Apabila asal-usul tradisi tersebut dilacak di dalam keterangan para ulama, maka akan didapati bahwa tradisi tersebut kemungkinan berasal dari kesunahan salat dua rakaat di masjid dalam rangka kembali dari bepergian. Para ulama memang menjelaskan bahwa bagi orang pulang dari berhaji, sebelum kembali ke rumah, dia dianjurkan untuk singgah ke masjid yang dekat dari rumahnya. Tujuannya adalah agar dapat melaksanakan salat dua rakaat dalam rangka kembali dari bepergian. Berikut keterangan lengkapnya:
Salat dua rakaat dalam rangka kembali dari bepergian
Imam al-Qulyubi dalam kitab Hasyiyah al-Qulyubi alal Minhaj menerangkan bahwa orang yang kembali setelah berhaji disunahkan singgah ke masjid terlebih dahulu sebelum memasuki rumah. Tujuannya untuk melaksanakan salat dua rakaat dalam rangka kembali dari bepergian (Hasyiyah al-Qulyubi alal Minhaj, 6/267).
Imam al-Nawawi di dalam al-Majmu’ Syarah Muhadzab menerangkan, dasar kesunahan salat ini adalah hadis yang diriwayatkan dari Ka’b ibn Malik:
كَانَ النَّبِىُّ – صلى الله عليه وسلم – إِذَا قَدِمَ مِنْ سَفَرٍ بَدَأَ بِالْمَسْجِدِ فَصَلَّى فِيهِ
Ketika Rasulullah salallahualaihiwasallam tiba dari bepergian, beliau terlebih dahulu singgah di masjid dan salat dua rakaat di sana (H.R. Bukhari dan Muslim) (al-Majmu’, 4/400).
Dalam riwayat lain disebutkan:
كَانَ إِذَا قَدِمَ مِنْ سَفَرٍ بَدَأَ بِالْمَسْجِدِ فَيَرْكَعُ فِيهِ رَكْعَتَيْنِ ثُمَّ جَلَسَ لِلنَّاسِ
Nabi Muhammad ketika kembali dari bepergian, beliau singgah terlebih dahulu di masjid, salat dua rakaat, kemudian duduk menemui orang-orang (H.R. Bukhari).

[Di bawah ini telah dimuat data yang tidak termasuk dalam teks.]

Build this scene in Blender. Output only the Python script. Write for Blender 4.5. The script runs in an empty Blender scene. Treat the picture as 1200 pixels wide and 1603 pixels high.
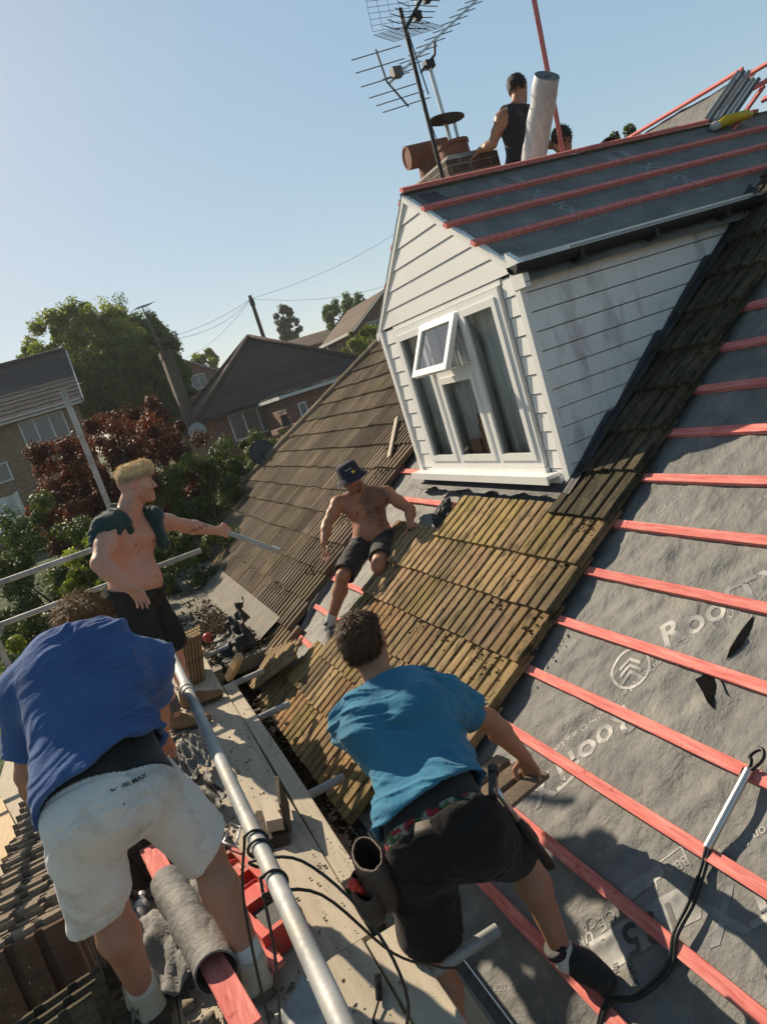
import bpy, bmesh, math, random
import numpy as np
from mathutils import Vector, Matrix
random.seed(7)
RNG = np.random.default_rng(11)
C = bpy.context.scene.collection
A = np.array
# ------------------------------------------------------------------ camera, sky, sun, exposure
# world: +X up the roof (into the house), +Y along the eaves (away from the camera), +Z up; camera at the origin
CAM_YAW, CAM_PITCH, CAM_ROLL, CAM_F = math.radians(20.08), math.radians(10.76), math.radians(-17.68), 1118.0
def camera_axes():
    cy, sy = math.cos(CAM_YAW), math.sin(CAM_YAW)
    F = A([sy * math.cos(CAM_PITCH), cy * math.cos(CAM_PITCH), -math.sin(CAM_PITCH)])
    R0 = A([cy, -sy, 0.0]); U0 = np.cross(R0, F)
    c, s = math.cos(CAM_ROLL), math.sin(CAM_ROLL)
    return c * R0 + s * U0, -s * R0 + c * U0, F
_R, _U, _F = camera_axes()
cam = bpy.data.objects.new("camera", bpy.data.cameras.new("camera"))
C.objects.link(cam)
M = Matrix.Identity(4)
for i in range(3):
    M[i][0], M[i][1], M[i][2] = _R[i], _U[i], -_F[i]
cam.matrix_world = M
cam.data.sensor_fit = 'HORIZONTAL'
cam.data.sensor_width = 36.0
cam.data.lens = 36.0 * CAM_F / 1200.0
cam.data.clip_start = 0.05
cam.data.clip_end = 3000.0
bpy.context.scene.camera = cam

SUN_AZ, SUN_EL = math.radians(20.0), math.radians(34.0)      # azimuth left of +Y
SUN_DIR = A([-math.sin(SUN_AZ) * math.cos(SUN_EL), math.cos(SUN_AZ) * math.cos(SUN_EL), math.sin(SUN_EL)])
HAZE = 0.0006
SKY_GAMMA, SKY_K = 0.28, 0.64
world = bpy.data.worlds.new("World")
bpy.context.scene.world = world
world.use_nodes = True
wn = world.node_tree
sky = wn.nodes.new('ShaderNodeTexSky')
sky.sky_type = 'NISHITA'
sky.sun_disc = False
sky.sun_elevation = SUN_EL
sky.sun_rotation = -SUN_AZ
sky.altitude = 50.0
sky.air_density = 1.0
sky.dust_density = 0.6
sky.ozone_density = 1.2
sc_ = wn.nodes.new('ShaderNodeVectorMath'); sc_.operation = 'SCALE'; sc_.inputs['Scale'].default_value = 0.085
wn.links.new(sky.outputs['Color'], sc_.inputs[0])
gm = wn.nodes.new('ShaderNodeGamma'); gm.inputs['Gamma'].default_value = SKY_GAMMA      # evens out the glare round the sun, as the hazy evening sky does
wn.links.new(sc_.outputs[0], gm.inputs['Color'])
hs_ = wn.nodes.new('ShaderNodeHueSaturation'); hs_.inputs['Saturation'].default_value = 2.3; hs_.inputs['Hue'].default_value = 0.490
wn.links.new(gm.outputs['Color'], hs_.inputs['Color'])
# the dome deepens towards the zenith and away from the sun
tc_ = wn.nodes.new('ShaderNodeTexCoord'); sx_ = wn.nodes.new('ShaderNodeSeparateXYZ'); wn.links.new(tc_.outputs['Generated'], sx_.inputs[0])
def dome(axis, a, b, lo, hi):
    r_ = wn.nodes.new('ShaderNodeMapRange'); r_.interpolation_type = 'SMOOTHSTEP'
    for k_, v_ in (('From Min', a), ('From Max', b), ('To Min', lo), ('To Max', hi)): r_.inputs[k_].default_value = v_
    wn.links.new(sx_.outputs[axis], r_.inputs['Value']); return r_.outputs['Result']
mu_ = wn.nodes.new('ShaderNodeMath'); mu_.operation = 'MULTIPLY'
wn.links.new(dome(2, 0.40, 0.95, 1.0, 0.45), mu_.inputs[0]); wn.links.new(dome(1, -0.6, 0.45, 0.78, 1.0), mu_.inputs[1])
fs_ = wn.nodes.new('ShaderNodeVectorMath'); fs_.operation = 'SCALE'
wn.links.new(hs_.outputs['Color'], fs_.inputs[0]); wn.links.new(mu_.outputs[0], fs_.inputs['Scale'])
wn.links.new(fs_.outputs[0], wn.nodes['Background'].inputs['Color'])
wn.nodes['Background'].inputs['Strength'].default_value = SKY_K
sun = bpy.data.objects.new("sun", bpy.data.lights.new("sun", 'SUN'))
C.objects.link(sun)
sun.data.energy = 5.0
sun.data.angle = math.radians(0.53)
sun.data.color = (1.0, 0.84, 0.63)
sun.rotation_euler = Vector(SUN_DIR).to_track_quat('Z', 'Y').to_euler()
vs = bpy.context.scene.view_settings
vs.view_transform = 'Standard'
vs.look = 'None'
vs.exposure = 0.40
vs.gamma = 1.0
bpy.context.scene.cycles.max_bounces = 6
bpy.context.scene.cycles.transparent_max_bounces = 12

# ------------------------------------------------------------------ frames
H = 2.9
PT = math.radians(34.5)
CP, SP = math.cos(PT), math.sin(PT)
def RP(Y, v, off=0.0):
    """roof coordinates: Y along the eaves, v up the slope, off above the batten tops"""
    return A([v * CP - off * SP, Y, -H + v * SP + off * CP])
DR_Y, DR_Z, DK = 4.84, 1.17, math.tan(math.radians(36.0))     # dormer ridge, its slope
DC, DS = math.cos(math.radians(36.0)), math.sin(math.radians(36.0))
def DP(x, s, off=0.0):
    """dormer near slope: x along the ridge, s down the slope from the ridge, off above it"""
    return A([x, DR_Y - s * DC - off * DS, DR_Z - s * DS + off * DC])
def unit(v):
    v = np.asarray(v, float)
    return v / (np.linalg.norm(v) + 1e-12)

# ------------------------------------------------------------------ noise
_T = np.random.default_rng(3).random((64, 64, 64)).astype(np.float32)
def vn(p):
    p = np.asarray(p, float)
    i = np.floor(p).astype(np.int64)
    f = p - i
    f = f * f * (3 - 2 * f)
    i0 = i & 63
    i1 = (i + 1) & 63
    x0, y0, z0 = i0[..., 0], i0[..., 1], i0[..., 2]
    x1, y1, z1 = i1[..., 0], i1[..., 1], i1[..., 2]
    fx, fy, fz = f[..., 0], f[..., 1], f[..., 2]
    a = _T[x0, y0, z0] * (1 - fx) + _T[x1, y0, z0] * fx
    b = _T[x0, y1, z0] * (1 - fx) + _T[x1, y1, z0] * fx
    c = _T[x0, y0, z1] * (1 - fx) + _T[x1, y0, z1] * fx
    d = _T[x0, y1, z1] * (1 - fx) + _T[x1, y1, z1] * fx
    return (a * (1 - fy) + b * fy) * (1 - fz) + (c * (1 - fy) + d * fy) * fz
def fbm(p, o=3):
    p = np.asarray(p, float)
    s, a, t = 0.0, 0.5, 0.0
    for k in range(o):
        s = s + a * vn(p * (2 ** k) + 7.3 * k); t += a; a *= 0.5
    return s / t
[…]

Imam al-Nawawi dalam Syarah Sahih Muslim menjelaskan, hadis ini adalah dasar kesunahan salat dua rakaat di masjid dalam rangka kembali dari bepergian. Salat ini berkaitan dengan keadaan si pelaku yang kembali dari bepergian itu sendiri, bukan sebab dia memasuki masjid atau biasa dikenal dengan salat Tahiyatul Masjid. Hanya saja, kesunahan salat Tahiyatul Masjid dapat diperoleh dengan melaksanakan salat dalam rangka kembali dari bepergian itu sendiri (Syarah Muslim, 3/35).

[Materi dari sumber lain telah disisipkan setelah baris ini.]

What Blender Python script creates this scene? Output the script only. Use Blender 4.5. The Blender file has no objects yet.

Imam al-Munawi menyatakan, dari hadis tersebut ulama mengambil kesimpulan kesunahan singgah di masjid saat kembali dari bepergian. Selain itu, bagi orang yang memiliki kedudukan penting di tengah masyarakat, dianjurkan pula duduk di tempat terbuka seperti di masjid untuk menemui orang-orang dan mengucapkan salam. Baru kemudian kembali ke rumah untuk menemui keluarga (Faidul Qadir, 5/197).

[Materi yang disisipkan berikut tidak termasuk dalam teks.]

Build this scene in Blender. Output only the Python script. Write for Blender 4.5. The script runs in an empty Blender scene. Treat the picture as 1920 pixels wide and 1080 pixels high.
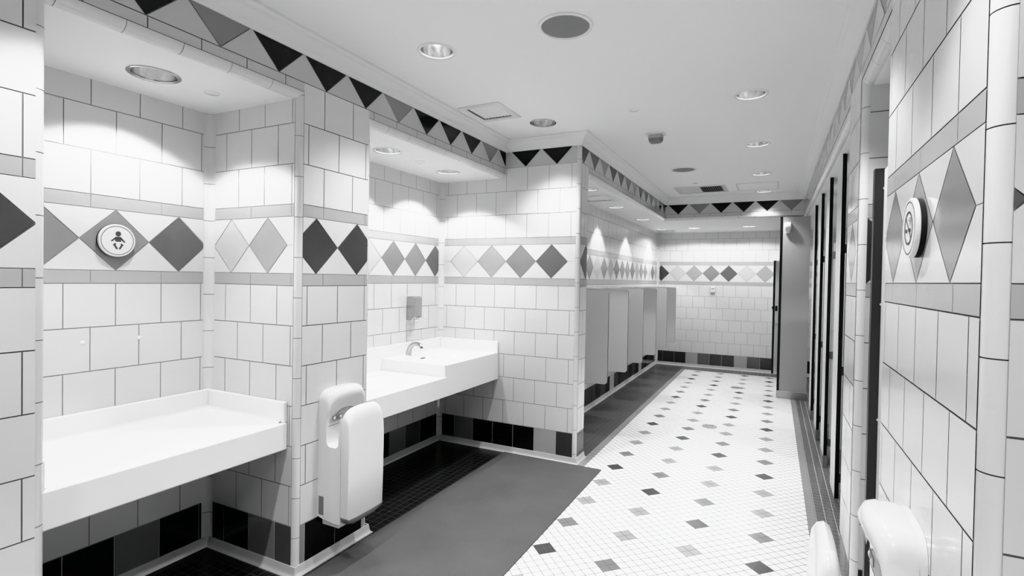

Imam Ibn Bathal menyatakan, salat sunah saat kembali dari bepergian adalah wujud dari rasa syukur sebab diberi keselamatan. Selain itu, dengan salat tersebut diharapkan apa yang hendak dia lakukan tatkala di rumah, memperoleh keberkahan dari salat tersebut (Syarah Ibn Bathal, 9/310).
Baca juga: Revolusi Ibadah Haji: dari Paganis Menuju Islamis
Kesimpulan
Tradisi singgah di masjid terlebih dahulu bagi jamaah haji yang hendak pulang ke rumahnya memiliki dasar dari hadis Nabi Muhammad. Namun, perlulah diingat bahwa singgah tersebut tidak sekadar singgah belaka, tapi dia juga hendaknya salat sunah dua rakaat dalam rangka kembali dari bepergian sebelum kemudian menyempatkan duduk menemui orang-orang yang menyambutnya.
Lalu bagaimana apabila tempat yang disinggahi adalah musala? Melihat dari berbagai keterangan ulama, apabila yang disinggahi adalah musala, maka tentu tidak memperoleh kesunahan seperti singgah di masjid. Mengenai kesunahan salat sunah kembali dari bepergian, Imam al-Bujairimi menyatakan bahwa sepertinya salat tersebut tidak harus dilakukan di masjid. Hanya lebih utama apabila dilakukan di masjid (Hasyiyah al-Bujairimi, 4/4). Wallahu a’lam.